Data:

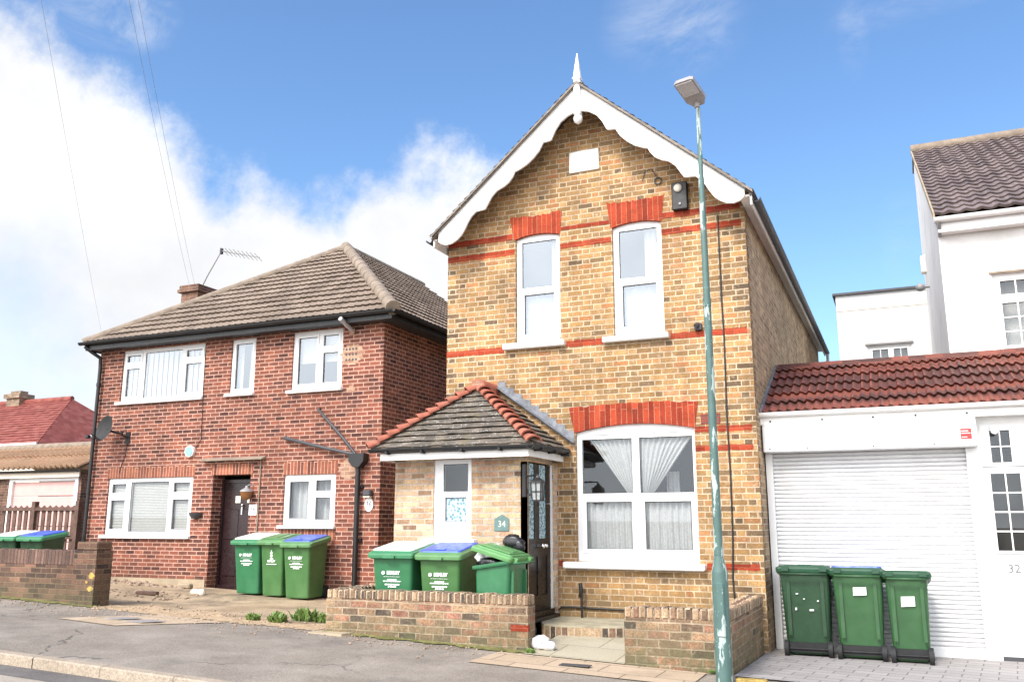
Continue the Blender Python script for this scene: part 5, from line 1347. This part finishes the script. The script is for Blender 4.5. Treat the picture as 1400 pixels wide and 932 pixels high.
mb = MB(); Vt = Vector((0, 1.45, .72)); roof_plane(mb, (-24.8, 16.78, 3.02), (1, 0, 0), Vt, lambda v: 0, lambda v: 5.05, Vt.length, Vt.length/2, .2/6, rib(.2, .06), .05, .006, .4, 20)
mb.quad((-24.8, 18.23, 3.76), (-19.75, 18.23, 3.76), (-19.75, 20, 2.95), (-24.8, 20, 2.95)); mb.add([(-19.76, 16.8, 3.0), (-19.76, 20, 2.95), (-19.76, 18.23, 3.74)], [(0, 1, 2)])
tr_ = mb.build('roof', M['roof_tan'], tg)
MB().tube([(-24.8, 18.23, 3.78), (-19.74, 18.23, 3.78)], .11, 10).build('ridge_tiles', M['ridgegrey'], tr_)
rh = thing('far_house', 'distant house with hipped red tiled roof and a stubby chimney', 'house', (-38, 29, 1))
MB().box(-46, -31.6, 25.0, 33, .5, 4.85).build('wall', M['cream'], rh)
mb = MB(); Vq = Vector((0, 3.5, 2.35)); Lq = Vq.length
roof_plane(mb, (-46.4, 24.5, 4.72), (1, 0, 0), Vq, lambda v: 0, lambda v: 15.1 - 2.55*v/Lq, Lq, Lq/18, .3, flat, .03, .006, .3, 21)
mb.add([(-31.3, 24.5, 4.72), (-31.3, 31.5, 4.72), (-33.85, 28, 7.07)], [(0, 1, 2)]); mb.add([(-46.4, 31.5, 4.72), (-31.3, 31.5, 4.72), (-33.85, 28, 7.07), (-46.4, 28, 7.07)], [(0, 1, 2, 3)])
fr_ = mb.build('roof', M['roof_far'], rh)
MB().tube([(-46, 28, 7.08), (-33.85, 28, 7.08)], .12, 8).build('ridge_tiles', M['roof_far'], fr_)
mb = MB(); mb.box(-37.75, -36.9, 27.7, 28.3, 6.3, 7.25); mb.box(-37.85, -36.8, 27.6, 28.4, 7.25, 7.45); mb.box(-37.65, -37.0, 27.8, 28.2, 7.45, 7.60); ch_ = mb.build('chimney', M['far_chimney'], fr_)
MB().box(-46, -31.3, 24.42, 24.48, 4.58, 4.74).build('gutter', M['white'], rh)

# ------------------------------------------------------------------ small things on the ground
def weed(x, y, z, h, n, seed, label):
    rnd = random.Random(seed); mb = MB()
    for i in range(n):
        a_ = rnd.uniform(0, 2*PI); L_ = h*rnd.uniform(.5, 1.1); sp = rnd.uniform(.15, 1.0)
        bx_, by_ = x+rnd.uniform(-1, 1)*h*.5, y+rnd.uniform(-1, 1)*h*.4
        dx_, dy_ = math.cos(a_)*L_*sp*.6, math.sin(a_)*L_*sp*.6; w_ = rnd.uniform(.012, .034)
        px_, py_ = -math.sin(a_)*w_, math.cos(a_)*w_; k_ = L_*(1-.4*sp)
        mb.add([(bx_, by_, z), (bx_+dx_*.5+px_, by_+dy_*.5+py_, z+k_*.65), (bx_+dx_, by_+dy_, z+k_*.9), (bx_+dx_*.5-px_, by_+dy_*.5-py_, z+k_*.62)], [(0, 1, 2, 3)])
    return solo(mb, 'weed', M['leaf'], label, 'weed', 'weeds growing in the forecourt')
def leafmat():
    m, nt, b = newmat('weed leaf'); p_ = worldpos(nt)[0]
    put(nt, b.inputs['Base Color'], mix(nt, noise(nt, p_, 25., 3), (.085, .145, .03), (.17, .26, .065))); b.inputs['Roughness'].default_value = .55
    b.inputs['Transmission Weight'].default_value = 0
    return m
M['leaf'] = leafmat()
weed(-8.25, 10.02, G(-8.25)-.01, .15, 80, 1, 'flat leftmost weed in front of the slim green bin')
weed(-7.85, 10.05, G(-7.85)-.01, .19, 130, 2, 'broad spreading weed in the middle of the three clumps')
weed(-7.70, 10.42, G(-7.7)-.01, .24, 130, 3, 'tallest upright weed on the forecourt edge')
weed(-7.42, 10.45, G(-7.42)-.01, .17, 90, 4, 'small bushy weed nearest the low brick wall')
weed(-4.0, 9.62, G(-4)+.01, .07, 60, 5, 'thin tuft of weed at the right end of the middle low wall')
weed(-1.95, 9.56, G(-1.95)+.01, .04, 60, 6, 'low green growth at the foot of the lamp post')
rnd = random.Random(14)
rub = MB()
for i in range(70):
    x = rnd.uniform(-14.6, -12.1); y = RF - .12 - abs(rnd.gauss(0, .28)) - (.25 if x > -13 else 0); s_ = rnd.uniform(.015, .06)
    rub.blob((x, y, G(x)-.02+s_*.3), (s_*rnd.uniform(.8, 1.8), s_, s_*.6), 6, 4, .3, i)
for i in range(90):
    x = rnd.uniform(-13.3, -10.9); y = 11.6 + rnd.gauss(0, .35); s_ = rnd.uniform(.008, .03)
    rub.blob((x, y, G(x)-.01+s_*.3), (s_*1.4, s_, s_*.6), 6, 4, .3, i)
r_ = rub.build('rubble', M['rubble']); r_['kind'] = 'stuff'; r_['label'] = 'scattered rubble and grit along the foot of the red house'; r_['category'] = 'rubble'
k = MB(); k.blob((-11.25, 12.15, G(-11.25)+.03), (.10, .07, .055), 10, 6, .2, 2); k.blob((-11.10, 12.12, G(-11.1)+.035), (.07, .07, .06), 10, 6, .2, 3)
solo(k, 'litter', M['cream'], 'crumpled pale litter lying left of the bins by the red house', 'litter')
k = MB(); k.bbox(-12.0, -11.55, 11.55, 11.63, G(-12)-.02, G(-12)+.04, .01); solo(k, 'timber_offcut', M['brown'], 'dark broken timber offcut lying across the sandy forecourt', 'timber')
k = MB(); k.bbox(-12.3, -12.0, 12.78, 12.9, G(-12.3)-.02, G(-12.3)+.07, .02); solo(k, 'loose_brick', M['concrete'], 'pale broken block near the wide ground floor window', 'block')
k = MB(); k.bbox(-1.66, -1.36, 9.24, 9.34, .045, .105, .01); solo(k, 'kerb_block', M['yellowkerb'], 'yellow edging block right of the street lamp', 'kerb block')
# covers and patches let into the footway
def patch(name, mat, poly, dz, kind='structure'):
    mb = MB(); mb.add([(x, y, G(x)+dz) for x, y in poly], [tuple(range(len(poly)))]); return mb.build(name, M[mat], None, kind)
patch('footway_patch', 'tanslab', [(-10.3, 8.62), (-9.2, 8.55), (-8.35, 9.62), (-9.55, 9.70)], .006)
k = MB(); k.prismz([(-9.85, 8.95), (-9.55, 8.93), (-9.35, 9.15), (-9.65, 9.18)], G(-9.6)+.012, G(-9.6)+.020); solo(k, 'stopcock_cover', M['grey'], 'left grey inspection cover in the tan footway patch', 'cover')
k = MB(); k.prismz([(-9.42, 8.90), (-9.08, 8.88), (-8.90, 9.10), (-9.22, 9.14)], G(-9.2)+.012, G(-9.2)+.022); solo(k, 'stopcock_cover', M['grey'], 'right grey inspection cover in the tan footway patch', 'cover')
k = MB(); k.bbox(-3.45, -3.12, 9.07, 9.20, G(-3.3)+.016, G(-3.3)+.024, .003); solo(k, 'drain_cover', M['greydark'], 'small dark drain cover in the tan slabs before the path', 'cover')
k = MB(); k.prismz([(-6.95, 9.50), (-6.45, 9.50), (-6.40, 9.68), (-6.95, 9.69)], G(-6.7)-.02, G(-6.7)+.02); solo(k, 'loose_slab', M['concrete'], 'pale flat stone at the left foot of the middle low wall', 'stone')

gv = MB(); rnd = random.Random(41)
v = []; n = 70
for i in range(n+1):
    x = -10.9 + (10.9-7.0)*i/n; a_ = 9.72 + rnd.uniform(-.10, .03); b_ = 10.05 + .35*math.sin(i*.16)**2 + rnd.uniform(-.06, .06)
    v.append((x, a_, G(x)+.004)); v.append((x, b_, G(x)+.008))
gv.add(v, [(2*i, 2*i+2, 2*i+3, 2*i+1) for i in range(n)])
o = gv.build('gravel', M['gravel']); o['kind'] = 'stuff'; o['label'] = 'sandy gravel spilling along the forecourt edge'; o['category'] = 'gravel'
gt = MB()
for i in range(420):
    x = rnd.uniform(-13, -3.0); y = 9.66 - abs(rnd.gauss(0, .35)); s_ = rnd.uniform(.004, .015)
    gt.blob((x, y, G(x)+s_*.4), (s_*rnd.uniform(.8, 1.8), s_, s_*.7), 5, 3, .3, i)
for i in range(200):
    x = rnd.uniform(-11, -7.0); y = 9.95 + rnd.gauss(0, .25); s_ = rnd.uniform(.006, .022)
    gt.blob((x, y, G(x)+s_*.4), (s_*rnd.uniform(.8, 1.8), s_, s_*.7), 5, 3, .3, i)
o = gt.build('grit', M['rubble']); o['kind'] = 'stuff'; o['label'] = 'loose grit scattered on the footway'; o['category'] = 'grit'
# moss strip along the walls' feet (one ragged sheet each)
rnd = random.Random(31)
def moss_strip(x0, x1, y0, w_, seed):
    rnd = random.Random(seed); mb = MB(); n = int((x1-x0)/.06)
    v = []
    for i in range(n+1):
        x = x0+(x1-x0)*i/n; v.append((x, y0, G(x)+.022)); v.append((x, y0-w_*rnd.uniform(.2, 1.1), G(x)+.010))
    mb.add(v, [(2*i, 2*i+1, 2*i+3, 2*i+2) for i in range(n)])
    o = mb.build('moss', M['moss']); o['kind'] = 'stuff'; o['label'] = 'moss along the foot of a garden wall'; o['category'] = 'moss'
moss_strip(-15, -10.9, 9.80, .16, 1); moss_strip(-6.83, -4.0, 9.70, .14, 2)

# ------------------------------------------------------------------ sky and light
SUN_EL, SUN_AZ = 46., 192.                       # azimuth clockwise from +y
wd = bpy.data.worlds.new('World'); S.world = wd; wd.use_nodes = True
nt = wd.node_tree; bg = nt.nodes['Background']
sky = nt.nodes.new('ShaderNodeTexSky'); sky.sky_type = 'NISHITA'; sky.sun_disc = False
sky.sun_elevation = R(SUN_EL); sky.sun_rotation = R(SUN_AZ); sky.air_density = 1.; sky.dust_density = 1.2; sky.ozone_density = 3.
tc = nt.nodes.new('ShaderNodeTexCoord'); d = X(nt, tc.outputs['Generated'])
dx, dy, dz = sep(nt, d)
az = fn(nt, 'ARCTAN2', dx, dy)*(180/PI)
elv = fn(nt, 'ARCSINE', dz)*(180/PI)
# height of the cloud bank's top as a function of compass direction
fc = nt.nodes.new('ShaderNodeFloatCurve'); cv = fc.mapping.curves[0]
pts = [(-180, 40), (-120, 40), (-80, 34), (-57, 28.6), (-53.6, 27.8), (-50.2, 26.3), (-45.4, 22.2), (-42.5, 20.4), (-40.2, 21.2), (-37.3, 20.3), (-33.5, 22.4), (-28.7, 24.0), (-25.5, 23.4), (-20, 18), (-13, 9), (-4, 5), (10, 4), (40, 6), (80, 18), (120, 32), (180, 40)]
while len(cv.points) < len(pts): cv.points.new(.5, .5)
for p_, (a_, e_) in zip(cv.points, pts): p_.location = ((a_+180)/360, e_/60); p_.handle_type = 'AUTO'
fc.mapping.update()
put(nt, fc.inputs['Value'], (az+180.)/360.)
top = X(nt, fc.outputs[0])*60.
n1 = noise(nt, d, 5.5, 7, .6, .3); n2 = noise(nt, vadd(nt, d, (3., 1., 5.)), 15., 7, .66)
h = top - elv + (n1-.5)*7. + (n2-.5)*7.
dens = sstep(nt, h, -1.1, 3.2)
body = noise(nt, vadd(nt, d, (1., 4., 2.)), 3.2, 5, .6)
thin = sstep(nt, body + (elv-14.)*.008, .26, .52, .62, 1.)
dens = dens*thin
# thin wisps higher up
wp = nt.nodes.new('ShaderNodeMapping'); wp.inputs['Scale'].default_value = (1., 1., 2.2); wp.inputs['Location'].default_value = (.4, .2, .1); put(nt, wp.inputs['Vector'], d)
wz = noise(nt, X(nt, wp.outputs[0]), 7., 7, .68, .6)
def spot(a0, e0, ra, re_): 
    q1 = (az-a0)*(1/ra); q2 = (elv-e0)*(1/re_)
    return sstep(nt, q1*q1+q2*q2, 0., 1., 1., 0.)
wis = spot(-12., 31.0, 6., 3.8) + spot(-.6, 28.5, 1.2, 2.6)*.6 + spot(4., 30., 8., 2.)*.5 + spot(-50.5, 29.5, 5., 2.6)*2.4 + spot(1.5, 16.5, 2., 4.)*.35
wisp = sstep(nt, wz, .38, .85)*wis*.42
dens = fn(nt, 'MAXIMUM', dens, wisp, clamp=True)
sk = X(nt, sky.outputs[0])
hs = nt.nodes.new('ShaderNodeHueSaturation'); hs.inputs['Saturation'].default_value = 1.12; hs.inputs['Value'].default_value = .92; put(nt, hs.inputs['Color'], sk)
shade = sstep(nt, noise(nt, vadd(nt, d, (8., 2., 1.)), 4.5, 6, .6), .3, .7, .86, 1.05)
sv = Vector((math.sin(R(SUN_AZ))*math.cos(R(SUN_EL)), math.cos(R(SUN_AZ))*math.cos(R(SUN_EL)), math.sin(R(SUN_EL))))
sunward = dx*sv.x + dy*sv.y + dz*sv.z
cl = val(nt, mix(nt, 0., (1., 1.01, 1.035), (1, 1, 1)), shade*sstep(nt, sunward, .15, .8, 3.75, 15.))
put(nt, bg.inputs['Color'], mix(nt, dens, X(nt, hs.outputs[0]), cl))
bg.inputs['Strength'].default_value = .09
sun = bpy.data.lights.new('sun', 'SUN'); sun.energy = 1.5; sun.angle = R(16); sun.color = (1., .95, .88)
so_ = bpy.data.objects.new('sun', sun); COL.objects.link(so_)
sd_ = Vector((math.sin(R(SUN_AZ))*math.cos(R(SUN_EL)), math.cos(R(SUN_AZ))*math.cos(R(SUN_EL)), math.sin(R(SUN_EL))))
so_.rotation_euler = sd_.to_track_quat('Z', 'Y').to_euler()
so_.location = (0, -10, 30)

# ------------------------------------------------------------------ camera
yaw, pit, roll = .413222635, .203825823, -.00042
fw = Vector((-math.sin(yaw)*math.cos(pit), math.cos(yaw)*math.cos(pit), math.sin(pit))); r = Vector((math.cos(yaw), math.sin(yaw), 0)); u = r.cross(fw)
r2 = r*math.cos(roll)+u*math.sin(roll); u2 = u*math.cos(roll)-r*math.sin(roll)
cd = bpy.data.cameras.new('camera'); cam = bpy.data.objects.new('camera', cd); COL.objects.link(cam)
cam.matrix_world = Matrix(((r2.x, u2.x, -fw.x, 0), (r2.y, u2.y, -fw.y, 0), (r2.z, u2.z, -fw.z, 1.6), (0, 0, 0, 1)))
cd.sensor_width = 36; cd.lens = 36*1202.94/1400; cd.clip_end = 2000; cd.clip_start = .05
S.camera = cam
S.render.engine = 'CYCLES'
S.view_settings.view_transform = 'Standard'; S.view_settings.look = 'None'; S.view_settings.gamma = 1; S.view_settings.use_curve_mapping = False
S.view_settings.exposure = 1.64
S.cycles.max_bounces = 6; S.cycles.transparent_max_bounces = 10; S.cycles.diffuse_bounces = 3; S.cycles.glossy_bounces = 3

Directions for this task: Starting with the first line of the data above and ending with the line containing "4.74).build('gutter', M['white'], rh)", please restate every line exactly, leaving images out.

Final result:
Continue the Blender Python script for this scene: part 5, from line 1347. This part finishes the script. The script is for Blender 4.5. Treat the picture as 1400 pixels wide and 932 pixels high.
mb = MB(); Vt = Vector((0, 1.45, .72)); roof_plane(mb, (-24.8, 16.78, 3.02), (1, 0, 0), Vt, lambda v: 0, lambda v: 5.05, Vt.length, Vt.length/2, .2/6, rib(.2, .06), .05, .006, .4, 20)
mb.quad((-24.8, 18.23, 3.76), (-19.75, 18.23, 3.76), (-19.75, 20, 2.95), (-24.8, 20, 2.95)); mb.add([(-19.76, 16.8, 3.0), (-19.76, 20, 2.95), (-19.76, 18.23, 3.74)], [(0, 1, 2)])
tr_ = mb.build('roof', M['roof_tan'], tg)
MB().tube([(-24.8, 18.23, 3.78), (-19.74, 18.23, 3.78)], .11, 10).build('ridge_tiles', M['ridgegrey'], tr_)
rh = thing('far_house', 'distant house with hipped red tiled roof and a stubby chimney', 'house', (-38, 29, 1))
MB().box(-46, -31.6, 25.0, 33, .5, 4.85).build('wall', M['cream'], rh)
mb = MB(); Vq = Vector((0, 3.5, 2.35)); Lq = Vq.length
roof_plane(mb, (-46.4, 24.5, 4.72), (1, 0, 0), Vq, lambda v: 0, lambda v: 15.1 - 2.55*v/Lq, Lq, Lq/18, .3, flat, .03, .006, .3, 21)
mb.add([(-31.3, 24.5, 4.72), (-31.3, 31.5, 4.72), (-33.85, 28, 7.07)], [(0, 1, 2)]); mb.add([(-46.4, 31.5, 4.72), (-31.3, 31.5, 4.72), (-33.85, 28, 7.07), (-46.4, 28, 7.07)], [(0, 1, 2, 3)])
fr_ = mb.build('roof', M['roof_far'], rh)
MB().tube([(-46, 28, 7.08), (-33.85, 28, 7.08)], .12, 8).build('ridge_tiles', M['roof_far'], fr_)
mb = MB(); mb.box(-37.75, -36.9, 27.7, 28.3, 6.3, 7.25); mb.box(-37.85, -36.8, 27.6, 28.4, 7.25, 7.45); mb.box(-37.65, -37.0, 27.8, 28.2, 7.45, 7.60); ch_ = mb.build('chimney', M['far_chimney'], fr_)
MB().box(-46, -31.3, 24.42, 24.48, 4.58, 4.74).build('gutter', M['white'], rh)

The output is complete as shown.